During the Gulf of Mexico (GoM) hurricane seasons of 2004, 2005 and 2008, numerous moored Mobile Offshore Drilling Units (MODUs) had complete mooring system failures and thus were later found to be adrift. Also, a few units suffered failure of one or more mooring lines but at least one line held to keep the unit from going adrift. As a result of these mooring failures, operators and rig owners expended much effort in recovering the vessels, the mooring components, and then in making the required repairs in order to restart operations. Other major consequences of the mooring failures were: direct damage to the industry's infrastructure such as pipelines and umbilicals, loss of production, and delays in several well programs.

MODUs in the GoM are a critical part of the necessary infrastructure for exploration and development of oil and gas. Industry standards that allow safe and economic operations of MODUs are important to the industry and regulatory authorities. Much work has been done since the events in the 2004 and 2005 GoM hurricane seasons to better understand the causes of moored MODU failures and learn from these failures. This knowledge has resulted in changes to the industry standards regarding mooring of MODUs. As an example, selection of the design return period is no longer prescriptive but based on performing a suitable risk assessment.

Using a Quantitative Risk Assessment (QRA) approach, the risk can be evaluated at every well location planned to be drilled during the GoM hurricane season. These results can be used to make more informed decisions regarding rig deployments during the GoM hurricane season.

In addition, the QRA methodology can be extended to more comprehensive considerations (e.g. all of the GoM) in order to better understand the risk posed by the moored MODU fleet to an operator's entire portfolio of deepwater facilities and infrastructure.

This paper describes a process that can be used to assess the risk associated with moored MODU operations and provides some examples to demonstrate the utility of the process.


As a result of the numerous moored MODU failures during hurricanes Ivan, Katrina and Rita, the industry has reexamined the API guidelines for design of MODU moorings.
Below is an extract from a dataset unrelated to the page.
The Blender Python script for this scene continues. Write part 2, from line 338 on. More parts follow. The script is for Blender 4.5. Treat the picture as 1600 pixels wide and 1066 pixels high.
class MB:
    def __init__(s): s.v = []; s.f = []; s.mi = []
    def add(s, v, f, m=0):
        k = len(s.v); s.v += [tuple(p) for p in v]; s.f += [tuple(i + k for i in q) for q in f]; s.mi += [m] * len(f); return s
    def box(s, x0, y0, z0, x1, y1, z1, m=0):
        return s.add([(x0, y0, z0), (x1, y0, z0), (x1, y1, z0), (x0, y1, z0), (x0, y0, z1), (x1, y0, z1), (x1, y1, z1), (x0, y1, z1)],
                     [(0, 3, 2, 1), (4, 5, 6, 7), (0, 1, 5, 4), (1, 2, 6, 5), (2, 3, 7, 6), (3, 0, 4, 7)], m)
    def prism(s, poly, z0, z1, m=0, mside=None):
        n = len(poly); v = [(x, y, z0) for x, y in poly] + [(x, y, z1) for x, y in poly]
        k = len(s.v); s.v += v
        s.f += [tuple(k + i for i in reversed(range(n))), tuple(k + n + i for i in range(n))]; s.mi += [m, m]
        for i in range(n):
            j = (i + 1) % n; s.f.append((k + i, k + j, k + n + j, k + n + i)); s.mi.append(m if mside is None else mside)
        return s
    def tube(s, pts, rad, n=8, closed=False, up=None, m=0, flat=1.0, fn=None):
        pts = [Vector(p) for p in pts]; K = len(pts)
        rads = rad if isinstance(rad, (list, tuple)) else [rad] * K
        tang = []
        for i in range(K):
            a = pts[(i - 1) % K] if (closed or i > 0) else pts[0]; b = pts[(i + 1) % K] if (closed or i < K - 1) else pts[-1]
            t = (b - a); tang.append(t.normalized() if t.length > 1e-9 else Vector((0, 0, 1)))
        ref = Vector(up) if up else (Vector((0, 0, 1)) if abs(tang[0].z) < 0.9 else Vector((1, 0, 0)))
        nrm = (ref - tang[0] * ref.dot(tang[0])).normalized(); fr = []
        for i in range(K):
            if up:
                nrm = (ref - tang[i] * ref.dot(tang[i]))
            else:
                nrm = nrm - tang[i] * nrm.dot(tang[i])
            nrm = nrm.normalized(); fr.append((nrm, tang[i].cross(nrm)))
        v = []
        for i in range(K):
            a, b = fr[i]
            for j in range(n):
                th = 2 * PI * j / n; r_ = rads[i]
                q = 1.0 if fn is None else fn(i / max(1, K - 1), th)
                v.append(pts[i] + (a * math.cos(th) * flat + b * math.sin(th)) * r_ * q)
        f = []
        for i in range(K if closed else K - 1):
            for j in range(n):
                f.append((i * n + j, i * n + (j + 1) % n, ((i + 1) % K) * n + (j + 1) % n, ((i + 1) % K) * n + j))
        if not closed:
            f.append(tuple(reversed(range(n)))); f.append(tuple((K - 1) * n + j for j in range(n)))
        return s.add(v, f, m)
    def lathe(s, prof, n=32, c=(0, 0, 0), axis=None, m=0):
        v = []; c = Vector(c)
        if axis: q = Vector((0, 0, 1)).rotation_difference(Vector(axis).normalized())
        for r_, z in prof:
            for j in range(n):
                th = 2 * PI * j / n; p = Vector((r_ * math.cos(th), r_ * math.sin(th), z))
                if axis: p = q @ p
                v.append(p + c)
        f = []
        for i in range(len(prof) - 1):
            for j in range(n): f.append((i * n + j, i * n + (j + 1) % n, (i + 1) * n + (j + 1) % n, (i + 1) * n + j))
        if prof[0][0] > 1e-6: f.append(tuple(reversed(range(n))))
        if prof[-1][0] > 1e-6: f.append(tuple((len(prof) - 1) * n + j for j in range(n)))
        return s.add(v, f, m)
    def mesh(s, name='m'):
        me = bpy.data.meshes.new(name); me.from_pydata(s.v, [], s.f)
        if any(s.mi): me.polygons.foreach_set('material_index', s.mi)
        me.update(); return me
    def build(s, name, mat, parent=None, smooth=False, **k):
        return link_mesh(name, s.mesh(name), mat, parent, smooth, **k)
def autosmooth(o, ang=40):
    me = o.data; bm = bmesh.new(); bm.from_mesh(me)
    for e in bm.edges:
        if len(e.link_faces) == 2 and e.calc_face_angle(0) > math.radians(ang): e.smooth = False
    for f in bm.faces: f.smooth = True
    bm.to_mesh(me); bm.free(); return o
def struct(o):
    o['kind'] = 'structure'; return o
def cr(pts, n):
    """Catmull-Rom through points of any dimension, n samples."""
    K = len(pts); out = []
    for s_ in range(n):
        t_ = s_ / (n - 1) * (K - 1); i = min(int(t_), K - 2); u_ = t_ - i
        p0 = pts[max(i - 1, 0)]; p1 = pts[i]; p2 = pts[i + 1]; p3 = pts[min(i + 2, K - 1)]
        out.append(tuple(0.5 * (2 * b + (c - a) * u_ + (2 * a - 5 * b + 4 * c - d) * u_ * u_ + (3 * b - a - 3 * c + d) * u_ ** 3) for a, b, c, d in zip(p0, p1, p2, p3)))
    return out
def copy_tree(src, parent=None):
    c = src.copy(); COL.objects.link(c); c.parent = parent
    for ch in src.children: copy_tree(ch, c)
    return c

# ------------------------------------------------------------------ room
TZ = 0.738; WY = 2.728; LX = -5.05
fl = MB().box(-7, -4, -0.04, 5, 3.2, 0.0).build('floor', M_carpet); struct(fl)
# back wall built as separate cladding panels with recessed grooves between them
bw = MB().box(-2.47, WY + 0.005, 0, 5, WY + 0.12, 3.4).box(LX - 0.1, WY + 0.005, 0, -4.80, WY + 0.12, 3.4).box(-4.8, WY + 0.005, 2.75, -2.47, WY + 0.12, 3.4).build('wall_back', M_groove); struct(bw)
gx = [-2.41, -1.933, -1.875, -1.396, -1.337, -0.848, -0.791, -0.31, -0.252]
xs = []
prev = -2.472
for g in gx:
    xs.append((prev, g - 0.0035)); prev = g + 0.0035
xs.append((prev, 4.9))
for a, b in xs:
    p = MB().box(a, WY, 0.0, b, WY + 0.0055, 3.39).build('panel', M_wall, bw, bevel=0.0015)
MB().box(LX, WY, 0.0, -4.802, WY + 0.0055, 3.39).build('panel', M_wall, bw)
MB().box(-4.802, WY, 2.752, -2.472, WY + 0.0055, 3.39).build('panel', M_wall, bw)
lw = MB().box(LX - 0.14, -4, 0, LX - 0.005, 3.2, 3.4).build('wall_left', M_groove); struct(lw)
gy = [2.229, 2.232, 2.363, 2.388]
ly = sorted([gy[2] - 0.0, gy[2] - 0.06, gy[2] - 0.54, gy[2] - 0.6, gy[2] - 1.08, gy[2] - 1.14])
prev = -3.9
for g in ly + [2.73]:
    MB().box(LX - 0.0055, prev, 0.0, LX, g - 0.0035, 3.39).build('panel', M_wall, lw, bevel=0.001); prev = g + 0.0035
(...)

Changes have been made to the current API guidelines as discussed in Refs. 1 and 2. The cornerstone of API RP 2SK, Appendix K (Ref. 3) is a risk assessment process to provide a consistent technical basis on which to make decisions of suitability of a particular rig at a specific site for a specific period of the GoM hurricane season. Per MMS NTL No. 2009-G09 (Ref. 4), a mooring risk assessment is required with every drilling permit. The QRA approach provides a means to rationally assess the risks, document the results, and compare the results to a company's internal guidelines in order to make better decisions regarding rig deployments. The process also provides a framework for consistently comparing the risk over multiple well locations.

An example site is presented herein that includes nearby surface and subsea infrastructure (at 10 miles or less) to demonstrate how the process works. Results are presented to particulary show the impact of drilling during the peak of the GoM hurricane season (approximately August 15 through October 15). Additionally, a second example shows the conclusions from a QRA that considers a comprehensive portfolio of deepwater infrastructure (surface facilities, pipelines and flowlines) being exposed to the fleet of moored MODUs during GoM (both peak and non-peak) hurricane season is presented. The second example further considers both the pre and post upgraded MODU mooring systems (i.e., relative to their 2004 condition). It is shown that proximity of the MODU to the infrastructure and the lost value placed on that infrastructure greatly influence the outcome of the QRA.